What made this case more shocking was that the maid, a 23 year old from Ethiopia, had previously worked in Saudi Arabia, where she had been in trouble with the law and was deported. Back in Ethiopia, she applied to work in the UAE and was employed by the Ras Al Khaimah woman, who knew nothing of her background. The double killing happened 10 days after she started work.

Whenever this kind of tragedy occurs, the challenge for the authorities is to strike a balanced response that both acknowledges the gravity of the original incident but also retains a sense of perspective.

As The National reported yesterday, this is exactly the challenge the Federal National Council faces and, indeed, the maid's case has been raised as part of the debate. While that case was the embodiment of every family's worst nightmare, it has be set against the vast majority of situations where employing domestic help works well for everyone involved.

More than 100,000 visas are granted every year for domestic staff to work in the UAE. Most of these workers come from countries that lack comprehensive justice systems, diminishing the prospects of being able to check an applicant’s criminal record. Even if that were feasible, there is disparity between what each culture considers to be criminal conduct.
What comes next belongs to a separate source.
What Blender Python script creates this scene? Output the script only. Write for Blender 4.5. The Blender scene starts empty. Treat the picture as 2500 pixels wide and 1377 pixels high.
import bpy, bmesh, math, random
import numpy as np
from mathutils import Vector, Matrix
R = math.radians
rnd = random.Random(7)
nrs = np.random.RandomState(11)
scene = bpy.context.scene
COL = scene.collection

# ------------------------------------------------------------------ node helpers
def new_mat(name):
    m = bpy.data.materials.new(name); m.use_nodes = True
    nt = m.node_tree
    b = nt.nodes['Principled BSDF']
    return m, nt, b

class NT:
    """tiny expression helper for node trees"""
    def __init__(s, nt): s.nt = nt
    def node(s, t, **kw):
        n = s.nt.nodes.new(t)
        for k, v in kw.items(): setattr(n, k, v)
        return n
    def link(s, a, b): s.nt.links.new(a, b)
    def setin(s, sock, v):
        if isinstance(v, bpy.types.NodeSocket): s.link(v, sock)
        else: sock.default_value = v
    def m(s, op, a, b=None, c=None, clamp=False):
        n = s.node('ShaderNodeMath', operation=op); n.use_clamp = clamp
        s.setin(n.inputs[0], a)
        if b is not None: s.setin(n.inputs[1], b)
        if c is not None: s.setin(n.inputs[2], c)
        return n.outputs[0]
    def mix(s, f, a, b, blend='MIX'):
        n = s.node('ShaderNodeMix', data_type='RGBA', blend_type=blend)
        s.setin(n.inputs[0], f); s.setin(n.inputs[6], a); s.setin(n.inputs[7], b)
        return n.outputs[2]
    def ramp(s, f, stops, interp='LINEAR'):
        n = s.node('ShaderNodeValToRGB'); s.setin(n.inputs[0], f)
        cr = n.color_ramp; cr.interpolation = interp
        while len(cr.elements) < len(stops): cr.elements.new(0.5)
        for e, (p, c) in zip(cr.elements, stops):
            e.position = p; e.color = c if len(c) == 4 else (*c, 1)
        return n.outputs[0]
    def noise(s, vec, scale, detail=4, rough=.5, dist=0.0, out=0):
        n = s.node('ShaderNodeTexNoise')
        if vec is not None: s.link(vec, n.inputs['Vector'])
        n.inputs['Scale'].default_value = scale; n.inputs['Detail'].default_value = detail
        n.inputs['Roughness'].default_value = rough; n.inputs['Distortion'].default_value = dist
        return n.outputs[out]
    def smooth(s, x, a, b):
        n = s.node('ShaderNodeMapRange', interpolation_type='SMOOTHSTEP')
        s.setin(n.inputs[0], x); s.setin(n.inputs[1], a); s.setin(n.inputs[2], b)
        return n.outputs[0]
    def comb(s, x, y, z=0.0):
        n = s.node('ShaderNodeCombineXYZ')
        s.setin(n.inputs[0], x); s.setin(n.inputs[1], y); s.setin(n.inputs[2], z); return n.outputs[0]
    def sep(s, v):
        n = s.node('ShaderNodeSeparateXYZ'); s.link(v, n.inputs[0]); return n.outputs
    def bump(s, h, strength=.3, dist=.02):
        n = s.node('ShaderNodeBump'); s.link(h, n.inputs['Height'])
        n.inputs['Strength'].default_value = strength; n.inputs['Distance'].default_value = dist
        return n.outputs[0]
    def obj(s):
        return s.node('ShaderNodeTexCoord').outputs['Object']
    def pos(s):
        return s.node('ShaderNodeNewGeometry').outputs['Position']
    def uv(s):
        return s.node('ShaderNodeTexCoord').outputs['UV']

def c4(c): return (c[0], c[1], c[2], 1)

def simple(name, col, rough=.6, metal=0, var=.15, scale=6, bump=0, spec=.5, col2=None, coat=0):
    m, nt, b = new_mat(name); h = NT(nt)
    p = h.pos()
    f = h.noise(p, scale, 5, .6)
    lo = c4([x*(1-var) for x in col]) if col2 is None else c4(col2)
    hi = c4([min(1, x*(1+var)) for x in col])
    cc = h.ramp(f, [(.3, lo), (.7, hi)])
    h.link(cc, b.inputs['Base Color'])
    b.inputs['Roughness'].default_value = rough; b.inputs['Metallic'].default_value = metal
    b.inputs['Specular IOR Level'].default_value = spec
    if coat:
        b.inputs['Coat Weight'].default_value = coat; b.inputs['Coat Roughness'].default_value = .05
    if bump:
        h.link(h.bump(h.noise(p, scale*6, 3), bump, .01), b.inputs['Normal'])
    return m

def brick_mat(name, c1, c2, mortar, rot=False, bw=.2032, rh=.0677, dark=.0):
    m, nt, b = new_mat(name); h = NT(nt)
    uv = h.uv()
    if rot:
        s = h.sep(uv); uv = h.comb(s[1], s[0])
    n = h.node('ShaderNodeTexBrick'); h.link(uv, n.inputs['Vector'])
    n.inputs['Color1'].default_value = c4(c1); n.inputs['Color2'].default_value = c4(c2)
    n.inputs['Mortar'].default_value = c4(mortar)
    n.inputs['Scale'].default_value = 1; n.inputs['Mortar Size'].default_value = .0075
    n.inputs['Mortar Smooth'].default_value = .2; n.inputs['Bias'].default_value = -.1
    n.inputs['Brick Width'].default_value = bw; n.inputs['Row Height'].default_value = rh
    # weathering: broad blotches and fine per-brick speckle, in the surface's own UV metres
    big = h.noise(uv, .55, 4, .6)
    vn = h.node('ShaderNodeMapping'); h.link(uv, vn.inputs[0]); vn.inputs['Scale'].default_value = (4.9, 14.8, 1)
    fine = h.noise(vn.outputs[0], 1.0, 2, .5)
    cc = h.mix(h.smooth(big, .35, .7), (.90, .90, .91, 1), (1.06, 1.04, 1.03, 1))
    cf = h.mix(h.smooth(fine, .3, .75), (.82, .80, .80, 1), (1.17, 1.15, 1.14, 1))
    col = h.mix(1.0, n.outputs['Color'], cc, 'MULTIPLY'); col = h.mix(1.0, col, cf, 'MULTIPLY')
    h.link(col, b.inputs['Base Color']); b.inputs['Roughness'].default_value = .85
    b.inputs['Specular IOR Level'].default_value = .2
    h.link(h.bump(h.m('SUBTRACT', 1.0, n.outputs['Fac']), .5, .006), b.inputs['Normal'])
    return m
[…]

FNC member Mosabeh Al Kitbi, from Sharjah, made the suggestion that the six nations that comprise the Gulf Cooperation Council ought to share information so that at the very least, foreign workers convicted of crimes in one Gulf state will not be able simply move on to another, as the maid in the Ras Al Khaimah case did. This option will not be easy, as the European Union and other multinational federations have discovered, but it seems like a sensible and achievable option that will help keep families safe in the UAE.